A reader that is not familiar with SPARQL should be quickly introduced to it: you should widen the audience!!! Thjis is particularly true for a journal like Applied Sciences.

In Section 4, what queries did you actually performed on the data sets? How many joins where necessary?

The baseline approach is never explicitely mentioned and referrd to, but it appears in Figures as SparkRDF. So, is this the baseline? Give a reference and explain how it works, by highlighting its limitations, otherwise it is impossible to understand the improvement you propose.

By the way, I understood that your technique finds the "optimal" execution plan, but in Figure 7 there are "Optimal execution plan" and "Proposed" ... so, does this mean that the optimal one is not actually optimal? is your technique more than optimal?

You always claim that RDF graphs are now large, but you never say "how much large".
As well as you never say "why RDF graphs are stored in a distributed way".
Furthermore, storeage does not means "computational power": is the storage server a node in the peer-to-peer network on which Spark is executed?

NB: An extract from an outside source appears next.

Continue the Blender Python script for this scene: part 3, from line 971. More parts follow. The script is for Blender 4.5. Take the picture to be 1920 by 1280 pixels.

In my vision, this is not mandatory and probably it is often unrealistic, so to process the RDF graph you have to move its RDF representation to the nodes of the peer-to-peer network, before processing it.

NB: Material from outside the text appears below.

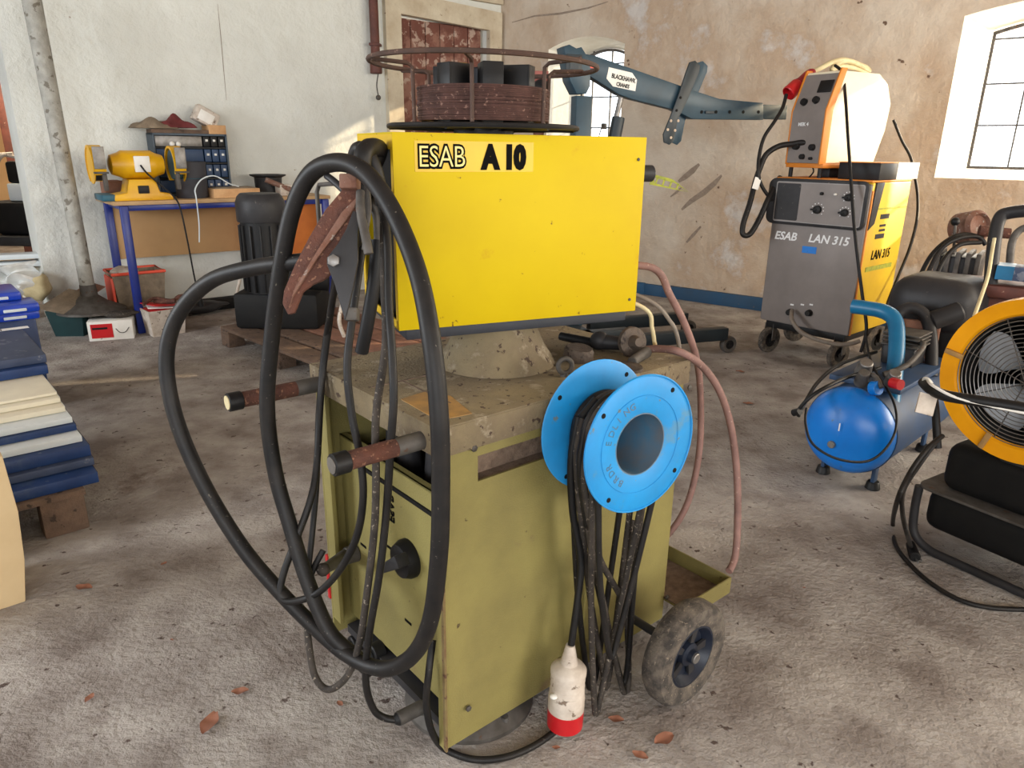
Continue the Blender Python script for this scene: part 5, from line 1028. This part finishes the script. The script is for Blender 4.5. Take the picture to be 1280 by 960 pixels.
for k, (mt, z, dx, rz) in enumerate((('red', .19, .0, .1), ('white', .205, .03, -.2), ('red', .22, .02, .3))):
    q = MB(GFm @ Matrix.Translation((gw/2+dx, .13, z)) @ Matrix.Rotation(rz, 4, 'Z') @ Matrix.Rotation(.06*k, 4, 'Y')); q.box(-.13, .13, -.10, .10, 0, .006, .001)
    one('magazine', q, mt, ['red paper lying lowest in the grey crate', 'white paper between the red ones in the grey crate', 'red striped paper on top in the grey crate'][k], 'paper')
q = MB(GFm); q.tube([(.0, .1, .24), (.1, .15, .27), (.2, .1, .25), (.32, .12, .26)], .012); q.cyl((.10, .16, .24), (.22, .05, .25), .018); q.ball((.30, .12, .26), .04, (1.5, 1, .6), 2, jit=.1); one('tool_pile', q, 'rust', 'rusty brown tools lying on the papers in the grey crate', 'tools')
q = MB(WF); q.ball((.55, .45, .06), .09, (2.6, 1, .6), 3, jit=.15); one('rubble_heap', q, 'charcoal', 'dark heap of scrap at the wall under the right part of the bench', 'scrap')
q = MB(WF); q.box(.62, 1.3, .50, .60, .0, .10, .01); one('black_beam', q, 'black_matt', 'long black beam on the floor against the wall under the bench', 'beam')
# black stove-like motor on the brown pallet
PP = fmat(V((-2.12, 5.14, 0)), (.66, -.75, 0))
pa = Pz(275, 408, .14); pb_ = Pz(395, 455, .14); pc_ = Pz(440, 398, .14)
px_ = (pb_-pa); px_.z = 0; PF = fmat(V((pa.x, pa.y, 0)), px_.normalized()); pL = px_.length+.25; pW = 1.0
pal = thing('wooden_pallet', 'worn brown wooden pallet under the black motor left of the olive machine', 'pallet', V((pa.x, pa.y, 0)), px_.normalized())
for i in range(5): q = MB(PF); y = i*pW/5*1.02; q.box(0, pL, y, y+pW/5-.03, .12, .142, .003); obj('deck_board', q, 'pallet_red' if i > 1 else 'pallet', pal)
for x in (0, pL/2-.05, pL-.12):
    q = MB(PF); q.box(x, x+.12, 0, pW, .098, .119, .003); obj('stringer_board', q, 'pallet', pal)
    for y in (0, pW/2-.05, pW-.12): q = MB(PF); q.box(x, x+.12, y, y+.12, .0, .097, .004); obj('pallet_block', q, 'pallet', pal)
mo = Pz(352, 408, .142)
mt_ = thing('electric_motor', 'tall black motor with grey domed top standing on the brown pallet', 'motor', mo)
ztp = PY(340, 240, mo.y).z
q = MB(); q.lathe(V((mo.x-.08, mo.y+.02, ztp-.20)), (0, 0, 1), [(.16, .0), (.165, .01), (.165, .13), (.15, .17), (.13, .19), (0, .195)], 36); obj('motor_cap', q, 'charcoal', mt_)
q = MB(); q.lathe(V((mo.x-.08, mo.y+.02, .40)), (0, 0, 1), [(.14, .0), (.145, ztp-.60)], 32)
mh = obj('motor_body', q, 'black', mt_)
for k in range(14):
    a = k*2*math.pi/14; q = MB(); Mx = Matrix.Translation((mo.x-.08, mo.y+.02, .40)) @ Matrix.Rotation(a, 4, 'Z'); q.box(.14, .162, -.005, .005, .01, ztp-.62, .002, Mx); obj('cooling_fin', q, 'black', mh)
q = MB(); q.box(mo.x-.30, mo.x+.30, mo.y-.10, mo.y+.28, .142, .40, .03); obj('gear_housing', q, 'black_matt', mt_)
q = MB(); q.cyl((mo.x+.06, mo.y-.02, .52), (mo.x+.36, mo.y+.05, .50), .09, .1, 24, .01); obj('side_housing', q, 'black_matt', mt_)
q = MB(); q.tube([Dp(300, 350, 5.6), Dp(296, 372, 5.5), Dp(303, 398, 5.3)], .012); q.tube([Dp(430, 372, 4.9), Dp(424, 400, 4.9), Dp(430, 420, 4.8)], .014); obj('bracket_arm', q, 'white_dirty', mt_)

# ------------------------------------------------------------------ stack of blue and cream panels on a pallet
SX = V((-.75, -.66, 0)).normalized(); SY = V((-.66, .75, 0)).normalized(); SO = V((-1.60, 2.44, 0))
SF = Matrix((SX, SY, V((0, 0, 1)))).transposed().to_4x4(); SF.translation = SO       # mirrored axes are avoided below
SF = fmat(SO, -SX)                                                                  # x points right-back, body at negative x
pl2 = thing('wooden_pallet', 'grey-brown pallet end under the stack of blue and cream panels', 'pallet', SO)
q = MB(SF); q.box(-1.1, .0, -.015, .10, .145, .168, .003); obj('deck_board', q, 'pallet', pl2)
for y in (.14, .30, .46, .62): q = MB(SF); q.box(-1.1, .0, y, y+.12, .145, .168, .003); obj('deck_board', q, 'pallet', pl2)
for x in (-.15, -.62, -1.1):
    for y in (0, .33, .64): q = MB(SF); q.box(x, x+.145, y, y+.10, .0, .143, .006); obj('pallet_block', q, 'pallet', pl2)
layers = [ # (pixel of the right front top corner, z0, thickness, depth, material, label)
 (122, 590, .170, .042, .62, 'panel_blue', 'blue steel tray lowest of the stack'),
 (117, 572, .214, .030, .62, 'panel_blue_top', 'grey-blue tray second from the bottom of the stack'),
 (112, 556, .246, .044, .62, 'panel_blue', 'dark blue tray just below the single white one'),
 (102, 544, .292, .026, .60, 'panel_white', 'white tray sandwiched between blue ones low in the stack'),
 (95, 530, .320, .026, .56, 'panel_blue', 'thin blue tray just below the cream ones'),
 (90, 521, .348, .024, .54, 'panel_white', 'lowest cream white tray of the cream group'),
 (81, 508, .374, .022, .52, 'panel_cream', 'second cream tray of the cream group'),
 (75, 497, .398, .020, .50, 'panel_cream', 'third cream tray of the cream group'),
 (71, 490, .420, .012, .62, 'panel_cream', 'uppermost cream tray with its wide top showing'),
 (59, 456, .434, .040, .40, 'panel_blue', 'blue tray resting on the cream group'),
 (57, 443, .476, .036, .58, 'panel_blue_top', 'wide grey-blue tray with a white label on top')]
for i, (px, py, z, th, dp, mt, lb) in enumerate(layers):
    cl_ = SF.inverted() @ Pz(px, py, z+th); x, y = cl_.x, cl_.y
    t = thing('steel_tray', lb, 'tray', SF @ V((x-.5, y+.2, z)), -SX, group='trays stacked on the left pallet')
    q = MB(SF); q.box(x-1.25, x, y, y+dp, z, z+th, .003); obj('tray_body', q, mt, t)
    q = MB(SF); q.box(x-.002, x+.003, y+.02, y+dp-.02, z+.004, z+th-.004, .001); obj('tray_end', q, 'charcoal' if mt != 'panel_cream' else 'panel_white', t)
lab0 = SF.inverted() @ Pz(36, 409, .5125)
q = MB(SF); q.box(lab0.x-.50, lab0.x, lab0.y-.015, lab0.y+.035, .5125, .5135); pl_ = one('printed_label', q, 'white', 'white printed label strip on the grey-blue top tray', 'label')
text('label_lettering', 'BORDET 1', SF @ Matrix.Translation((lab0.x-.30, lab0.y-.008, .5137)), .042, 'paint_black', pl_, offset=.001, depth=.0004)
for i, (px, py, z, dp) in enumerate(((49, 387, .53, .20), (49, 378, .575, .2), (26, 364, .62, .3))):
    cl_ = SF.inverted() @ Pz(px, py, z+.035); x, y = cl_.x, cl_.y
    t = thing('blue_bin', ['glossy blue bin nearest the front on the tray stack', 'glossy blue bin in the middle of the upper three', 'glossy blue bin rearmost on the tray stack'][i], 'bin', SF @ V((x-.4, y+.1, z-.02)), -SX, group='blue bins on the tray stack')
    q = MB(SF); q.box(x-.95, x, y, y+dp, z-.012, z+.035, .012); obj('bin_body', q, 'bright_blue', t)
    q = MB(SF); q.box(x-.16, x-.06, y-.010, y+.0, z+.0, z+.015, .003); obj('bin_handle', q, 'panel_white', t)
cl_ = SF.inverted() @ Pz(49, 387, .55)
q = MB(SF); q.box(cl_.x-1.0, cl_.x-.02, cl_.y+.02, cl_.y+.5, .0, .51, .01); one('blue_cabinet', q, 'panel_blue', 'low blue block behind the tray stack carrying the glossy bins', 'cabinet')
# cardboard box at the lower left corner of the view
c1 = Pz(32, 752); c2 = Pz(0, 768); cxv = (c2-c1); cxv.z = 0
cx_ = V((-.75, -.66, 0)).normalized()
CBF = fmat(c1, -cx_)
cb = thing('cardboard_box', 'tall brown cardboard box standing at the left edge in the foreground', 'box', c1, -cx_)
hz = PY(0, 565, c1.y).z
q = MB(CBF); q.prism([(-.40, .0)]+pxp(CBF, [(32, 752), (31, 700), (23, 640), (3, 570)])+[(-.40, pxp(CBF, [(3, 565)])[0][1])], -.25, Matrix(((1, 0, 0, 0), (0, 0, -1, 0), (0, 1, 0, 0), (0, 0, 0, 1))), bev=.003); obj('box_body', q, 'cardboard', cb)
q = MB(CBF); q.box(-.34, -.16, -.002, 0, .0, .05); obj('tape_strip', q, 'panel_white', cb)
for z, tx in ((.27, 'CB'), (.235, 'MÖBEL')): text('print', tx, CBF @ Matrix(((1, 0, 0, -.12), (0, 0, -1, -.003), (0, 1, 0, z-.05), (0, 0, 0, 1))), .022, 'charcoal', cb, depth=.0004)
# behind the stack: planks, film, frame
for k, (z, mt, lb) in enumerate(((.62, 'panel_white', 'pale blue-white plank lower of the two behind the blue drawers'), (.67, 'panel_white', 'pale blue-white plank upper of the two behind the blue drawers'))):
    a, b = Dp(-40, 334-10*k, 5.5), Dp(52, 328-9*k, 5.7); d_ = (b-a); q = MB(fmat(a, V((d_.x, d_.y, 0)))); q.box(0, d_.length, 0, .16, -.018, .018, .003); one('white_plank', q, mt, lb, 'plank')
a = Dp(20, 336, 5.8); q = MB(fmat(V((a.x, a.y, 0)), (1, .2, 0)))
t = thing('crate_frame', 'cream wooden crate frame carrying the pale planks', 'crate', V((a.x, a.y, 0)), (1, .2, 0))
for x in (-.9, -.42, .0, .19): q = MB(fmat(V((a.x, a.y, 0)), (1, .2, 0))); q.box(x, x+.05, .02, .07, 0, a.z-.03, .003); obj('frame_post', q, 'panel_cream', t)
q = MB(fmat(V((a.x, a.y, 0)), (1, .2, 0))); q.box(-.9, .22, .02, .35, a.z-.03, a.z+.01, .003); obj('frame_top', q, 'panel_cream', t)
q = MB(); ctr = Dp(6, 350, 5.0)
def film(u_, v_):
    return ctr+rt*((u_-.5)*.42)+up*((v_-.5)*.24+.03*math.sin(9*u_))+fw*(.05*math.sin(11*u_+5*v_)+.04*math.sin(17*v_+3*u_)-.05*(1-v_))
q = sheet(film, 18, 12); one('plastic_film', q, 'plastic_film', 'crumpled white plastic film heap behind the blue drawers', 'film')
q = MB(); q.ball(Dp(42, 356, 5.6), .13, (1, .8, .9), 3, jit=.15); one('paper_bundle', q, 'cable_cream', 'crumpled cream paper bundle in the crate frame', 'paper')
# next room: trolley machine and bench, dark post
a = Pz(-10, 330); NF = fmat(V((-5.6, 7.6, 0)), (1, 0, 0))
t = thing('machine_trolley', 'dark machine on a grey trolley seen through the opening at the far left', 'trolley', V((-5.6, 7.6, 0)))
q = MB(NF); q.box(-.6, .95, .0, .7, .35, .45, .01); obj('trolley_deck', q, 'charcoal', t)
for x in (-.5, .85): 
    for y in (.05, .6): q = MB(NF); q.box(x-.03, x+.03, y, y+.06, 0, .36, .004); obj('trolley_leg', q, 'charcoal', t)
q = MB(NF); q.box(.1, .95, .1, .6, .45, .80, .06); obj('machine_body', q, 'black', t)
q = MB(NF); q.box(.3, .95, .15, .55, .80, .98, .02); obj('machine_top', q, 'panel_white', t)
q = MB(NF); q.box(.55, .85, .05, .15, .82, .95, .01); obj('orange_cover', q, 'orange', t, 'orange cover')
t = thing('printer_unit', 'black unit with looped wires on top of the machine beyond the opening', 'machine', NF @ V((.6, .3, .98)))
q = MB(NF); q.box(.30, .95, .18, .52, .98, 1.20, .03); obj('unit_body', q, 'black', t)
q = MB(NF); 
q.tube([(.2, .2, 1.15), (.3, .2, 1.26), (.5, .2, 1.23), (.7, .2, 1.27), (.9, .2, 1.2)], .02); q.tube([(.1, .2, 1.1), (.15, .2, 1.24), (.4, .2, 1.28)], .015); obj('wire_loop', q, 'white_dirty', t)
po = PY(24, 200, 9.2); q = MB(); q.box(po.x-.09, po.x+.09, 9.1, 9.3, 0, CEIL-.352, .01); one('dark_post', q, 'brown_pipe', 'dark wooden post beyond the opening before the orange wall', 'post')
q = MB(); q.box(po.x-2.2, po.x+.6, 9.0, 9.35, CEIL-.35, CEIL-.0, .01); one('ceiling_beam', q, 'brown_pipe', 'dark beam under the next room ceiling', 'beam')
# leaves and chips on the floor, seen singly
lf = [(262, 905, .035), (105, 735, .028), (300, 865, .022), (112, 873, .016), (425, 880, .012), (800, 945, .02), (830, 925, .03), (770, 900, .02), (935, 505, .03), (205, 705, .012), (215, 800, .006), (695, 935, .01), (1005, 735, .006), (925, 465, .03)]
for i, (px, py, r) in enumerate(lf):
    p = Pz(px, py, .002); a = random.uniform(0, 6)
    def lfn(u_, v_, p=p, a=a, r=r):
        x = (u_-.5)*2*r; y = (v_-.5)*r*1.2*math.sin(math.pi*min(max(u_, .04), .97))**.7
        return V((p.x+x*math.cos(a)-y*math.sin(a), p.y+x*math.sin(a)+y*math.cos(a), .003+.12*r*math.sin(5*u_+a)**2+.25*abs(v_-.5)*r))
    q = sheet(lfn, 8, 4); one('dry_leaf', q, 'leaf', ['brown dry leaf on the bare floor at the lower left', 'reddish dry leaf on the floor near the cardboard box', 'small dark leaf right of the pale floor streak', 'tiny pale leaf scrap on the floor at the lower left', 'tiny leaf scrap left of the hose bottom', 'leaf scrap at the bottom edge right of the plug', 'curled leaf among the scraps right of the hanging cables', 'small leaf left of the wheel', 'leaf on the floor right of the pink hose', 'tiny scrap on the floor left of the big hose', 'tiny chip on the floor beside the dark patch', 'small chip in front of the red plug', 'tiny chip on the floor before the heater', 'dark leaf on the floor below the wall skirting'][i], 'leaf', 'dry leaves and scraps on the floor')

So, you understand that if so much information is missing, it is not possible for another research to validate your approach. Remmebr, the mantra of science is "Reproducibility, Reproducibility,Reproducibility".

Issue 4
-------
The improvement you obtain w.r.t. SparkRDF is negligible. In the best case, only 14%, but it means 5 seconds over 35 seconds.
So, this does not appear to be a significant scientific contribution.
Furthermore, are you sure that how data are distributed does not affect performances?
Are you sure that more complex queries are executed faster than by the competitors?
Are you sure that your technique properly performes when the number of nodes in the peer-to-peer network increases?
Of course not, because you have not considered these aspects.

So, this is why I propose to reject this paper. It has not at all the dignity for a journal.